People often are surprised to learn that most of what a J. S. Bach or a Mozart achieved can actually be trained into a moderately talented person. Granted, that final ten percent of elusive “genius” does make a difference. But without step-by-step training across many years, a composer cannot write a great fugue, structure a towering sonata, wrestle poetry into an unforgettable opera, or turn melodies and harmonies into a brilliant tone poem like Also sprach Zarathustra or Don Quixote.
The copybook, then, is just as relevant a tool for training in music as it is for literature or language. This copybook, though, has blocks of five lines and four spaces. Equally essential is the watchful eye of a demanding teacher, particularly in the areas of harmony, part-writing, counterpoint, and orchestration.
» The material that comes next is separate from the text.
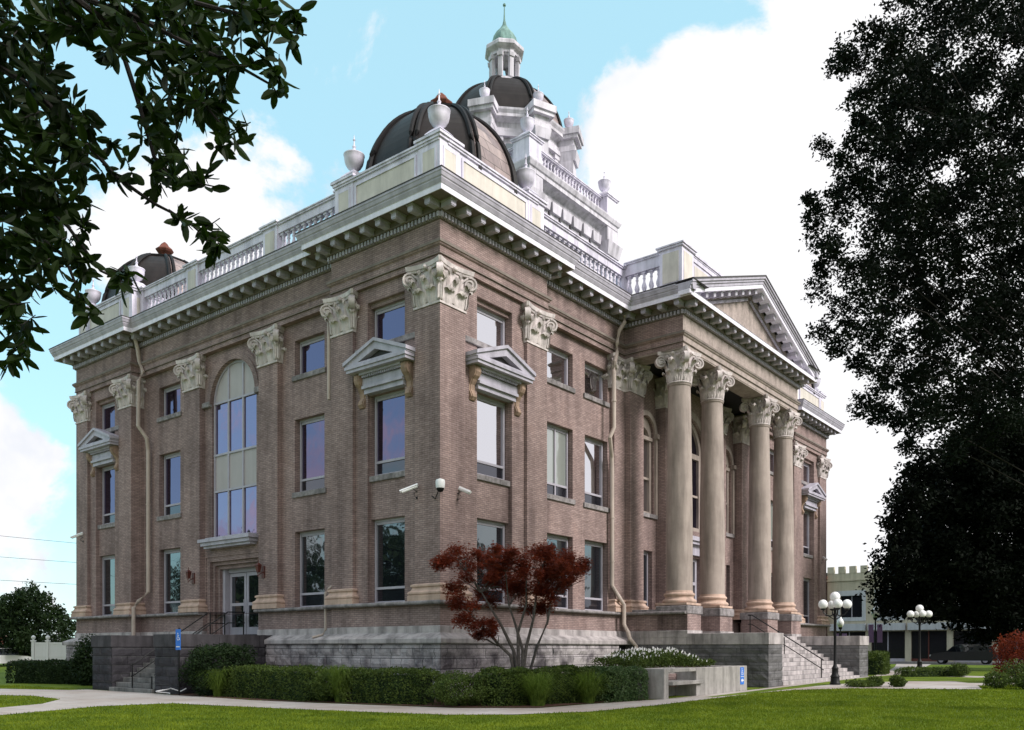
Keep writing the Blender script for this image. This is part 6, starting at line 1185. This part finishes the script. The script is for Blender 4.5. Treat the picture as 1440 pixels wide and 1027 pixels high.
# ---- white fence
e=empty('white_fence',(2.38,34.19,0),0,'white vinyl board fence with ball-capped posts beyond the far corner','fence')
d=Vector((4.6-2.38,31.1-34.19)).normalized(); an=math.atan2(d.y,d.x)
for i,s in enumerate((0,.85,2.9,4.2)):
    b=MB(); b.obox(d.x*s,d.y*s,0,2.0,.16,.16,an); b.obox(d.x*s,d.y*s,2.0,2.08,.22,.22,an); b.lathe([(.05,2.08),(.06,2.12),(.12,2.2),(.11,2.28),(.05,2.34),(.001,2.36)],d.x*s,d.y*s,10); b.build('post',[M['white_plastic']],e)
b=MB()
for k in range(26): s=.08+.16*k; b.obox(d.x*(s+.08),d.y*(s+.08),.1,1.85,.152,.05,an)
b.obox(d.x*2.1,d.y*2.1,1.85,1.95,4.3,.09,an); b.obox(d.x*2.1,d.y*2.1,1.1,1.2,4.3,.09,an); b.obox(d.x*2.1,d.y*2.1,.05,.15,4.3,.09,an); b.build('board_panel',[M['white_plastic']],e)
# ---- cars
def car(x,y,rz,label,col,L_=4.6,H_=1.65):
    e=empty('parked_car',(x,y,g(x,y)),rz,label,'car'); m=mat('car_paint',col,.22,.1,.6)
    k=H_/1.65; body=[(-L_/2,.45),(-L_/2,.75),(-L_/2+.15,.95),(-L_/2+.25,1.05),(L_/2-1.3,1.02),(L_/2-.3,.88),(L_/2-.03,.7),(L_/2,.45),(L_/2-.2,.3),(-L_/2+.2,.3)]
    Pc=lambda u,z,d:(u,-.88+d,z); b=MB(); b.plate(Pc,[(u,z*k) for u,z in body],[],0,1.76,0,back=True); bo=b.build('body',[m],e,bevel=.06)
    cab=[(-L_/2+.28,1.04),(-L_/2+.55,1.55),(-L_/2+.9,1.63),(.2,1.63),(.75,1.5),(L_/2-1.25,1.02)]
    b=MB(); b.plate(lambda u,z,d:(u,-.76+d,z),[(u,z*k-.005) for u,z in cab],[],0,1.52,0,back=True); b.build('windows',[M['glass_dark']],e,bevel=.05)
    b=MB(); b.plate(lambda u,z,d:(u,-.74+d,z),[(-L_/2+.6,1.56*k),(-L_/2+.9,1.66*k),(.15,1.66*k),(.7,1.54*k)],[],0,1.48,0,back=True); b.build('roof',[m],e,bevel=.04)
    for sx_ in (-L_/2+.85,L_/2-.9):
        for sy_ in (-.86,.66): 
            b=MB(); kk=b.vs([(sx_+.34*math.cos(i*PI/10),sy_+q,.34+.34*math.sin(i*PI/10)) for q in (0,.2) for i in range(20)]); b.face([kk+i for i in range(20)]); b.face([kk+20+i for i in range(20)])
            for i in range(20): b.face((kk+i,kk+(i+1)%20,kk+20+(i+1)%20,kk+20+i))
            w=b.build('wheel',[M['black']],e)
            b=MB(); yy=sy_-.006 if sy_<0 else sy_+.206; b.face(b.vs([(sx_+.2*math.cos(i*PI/8),yy,.34+.2*math.sin(i*PI/8)) for i in range(16)])*0+kq for kq in range(16)); b.build('rim',[M['frame']],w)
    for sy_ in (-.8,.5): b=MB(); b.box(L_/2-.12,sy_,.62*k,L_/2+.02,sy_+.3,.76*k); b.build('headlight',[M['white_glass']],e); b=MB(); b.box(-L_/2-.02,sy_,.75*k,-L_/2+.1,sy_+.3,.95*k); b.build('tail_light',[M['rust']],e)
car(64.5,-2.7,PI/2+.05,'black car parked on the street under the dark magnolia',(.02,.02,.025),5.2,1.75)
car(10.2,58.5,.2,'white car at the far left, partly behind the white fence',(.7,.7,.72),4.4,1.5)
# ---- cream shop building with a battlemented parapet
M['cream_wall']=stone('cream_render',(.50,.46,.36),.12,.6,.2); M['pale_trim']=stone('pale_blue_trim',(.50,.52,.56),.08,1,.15); M['shop_dark']=mat('dark_shop_glass',(.01,.01,.015),.15)
e=empty('shop_building',(71,11.3,0),0,'cream two-storey shop building with battlements across the street on the right','building')
PB=lambda u,z,d:(d,-u,z)      # u runs away to the right of the picture
b=MB(); holes=[]
wins=[(1.3+i*3.75,3.5+i*3.75) for i in range(5)]
holes=[rect(a,c,4.75,7.0) for a,c in wins[:]]+[rect(a-.7,c+.3,.25,3.3) for a,c in wins]
b.plate(PB,rect(0,19.5,.2,9.3),holes,0,.5,0); b.box(.5,-19.5,.2,12,0,9.0)
for i in range(18): u=.35+i*1.1; b.pbox(PB,u-.33,u+.33,9.3,10.0,-.04,.35)
b.pbox(PB,-.05,19.55,8.5,8.65,-.12,.0)
b.build('wall',[M['cream_wall']],e)
b=MB()
for a,c in wins: b.plate(PB,rect(a-.35,c+.35,4.4,7.5),[rect(a+.02,c-.02,4.77,6.98)],-.05,.0)
for i in range(5): b.pbox(PB,.4+i*3.75,3.9+i*3.75,3.4,4.1,-.5,.0)
b.build('trim',[M['pale_trim']],e)
for i,(a,c) in enumerate(wins):
    b=MB(); b.pbox(PB,a,c,4.75,7.0,.3,.34); w=b.build('window',[M['shop_dark']],e); b=MB(); b.pbox(PB,(a+c)/2-.04,(a+c)/2+.04,4.75,7.0,.25,.295); b.build('frame',[M['frame']],w)
    b=MB(); b.pbox(PB,a-.7,c+.3,.25,3.3,.3,.34); w=b.build('shop_window',[M['shop_dark']],e); b=MB(); b.pbox(PB,(a+c)/2-.3,(a+c)/2-.2,.25,3.3,.25,.295); b.pbox(PB,a-.7,c+.3,.25,.6,.22,.29); b.build('frame',[M['rust'] if i==2 else M['frame']],w)
e=empty('shop_building',(72,-8.5,0),0,'low grey shop front in the shade to the right of the cream building','building')
b=MB(); b.plate(PB,rect(0,28,.2,6.5),[rect(1+i*4.5,4.5+i*4.5,.6,3.4) for i in range(6)],0,.4,0); b.box(.5,-28,.2,12,0,6.3); b.build('wall',[M['stone_dark']],e)
for i in range(6): b=MB(); b.pbox(PB,1+i*4.5,4.5+i*4.5,.6,3.4,.3,.34); w=b.build('shop_window',[M['shop_dark']],e); b=MB(); b.pbox(PB,2.7+i*4.5,2.8+i*4.5,.6,3.4,.24,.295); b.pbox(PB,1+i*4.5,4.5+i*4.5,2.6,2.7,.24,.294); b.build('frame',[M['pale_trim']],w)
e=empty('brick_building',(68,16,0),0,'dark red brick wall between the front facade and the cream shop building','building')
b=MB(); b.box(2,-4.5,0,14,12,9.2); b.build('wall',[M['brick_red']],e); b=MB(); b.box(1.85,-4.6,9.2,14.1,12.1,9.45); b.build('coping',[M['stone_dark']],e)
# low brick houses beyond the fence
e=empty('brick_house',(8,96,0),-.3,'low brick house behind the white fence','house')
b=MB(); b.box(-14,0,0,16,9,3.0); b.build('wall',[M['brick_red']],e)
b=MB(); k=b.vs([(-14.4,-.4,3.0),(16.4,-.4,3.0),(16.4,9.4,3.0),(-14.4,9.4,3.0),(-11,4.5,4.8),(13,4.5,4.8)]); [b.face([k+i for i in q]) for q in ((0,1,5,4),(2,3,4,5),(1,2,5),(3,0,4))]; b.build('roof',[M['peach']],e)
for i in range(5): b=MB(); b.box(-11+i*5,-.03,1,-9.5+i*5,.02,2.3); b.build('window',[M['shop_dark']],e)
# ---- overhead cables, left
for i,(z0,z1,r) in enumerate(((15.0,13.5,.02),(12.6,11.5,.02),(10.3,9.1,.02),(6.6,6.0,.025),(5.2,4.8,.02))):
    b=MB(); pts=[]
    for j in range(25):
        t=j/24; x=-42+t*90; y=74+t*4; pts.append((x,y,z0+(z1-z0)*t+ (4*(t-.5)**2-1)*1.1)) 
    b.tube(pts,r,5); tag(b.build('overhead_cable',[M['black']]),['highest','second highest','middle','second lowest','lowest'][i]+' of the thin cables crossing the sky at the far left','cable','overhead cables at the left')
for i,x in enumerate((-42,48)):
    b=MB(); b.lathe([(.16,0),(.12,15.5)],x,74+4*i,8); b.box(x-.05,73.2+4*i,14.2,x+.05,74.8+4*i,14.35); tag(b.build('utility_pole',[M['bark_dark']]),['wooden utility pole carrying the cables, out beyond the left tree','wooden utility pole carrying the cables, behind the building'][i],'pole')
Necessary, too, is the ceaseless diligence of a teacher who shows a student repeatedly how to finger a complex passage or produce the pure vowel sounds that carry a singer’s voice to the highest balcony (sans microphones, of course!).
Like the rays of moonlight that enchant the eye, notes of music inspire and energize our being. Glorious music can change the entire outlook of a child towards life itself. Such music can bind up the inevitable wounds of experience and foster the internal stability each child needs to strive towards his goals.
Remember, too, that our society absolutely does support the resources and training necessary for gymnastics or sport, endeavors highly praised by the ancients not for their entertainment value or emotional fulfillment, but for the strength and focus they conferred on body and mind. It would do us well to remember that music was once encompassed in the same way, and by the same thinkers. The intangible qualities of music are, in fact, transcendental qualities, and like things “invisible, not seen,” they need to flourish at the center of our quest to renew classical education.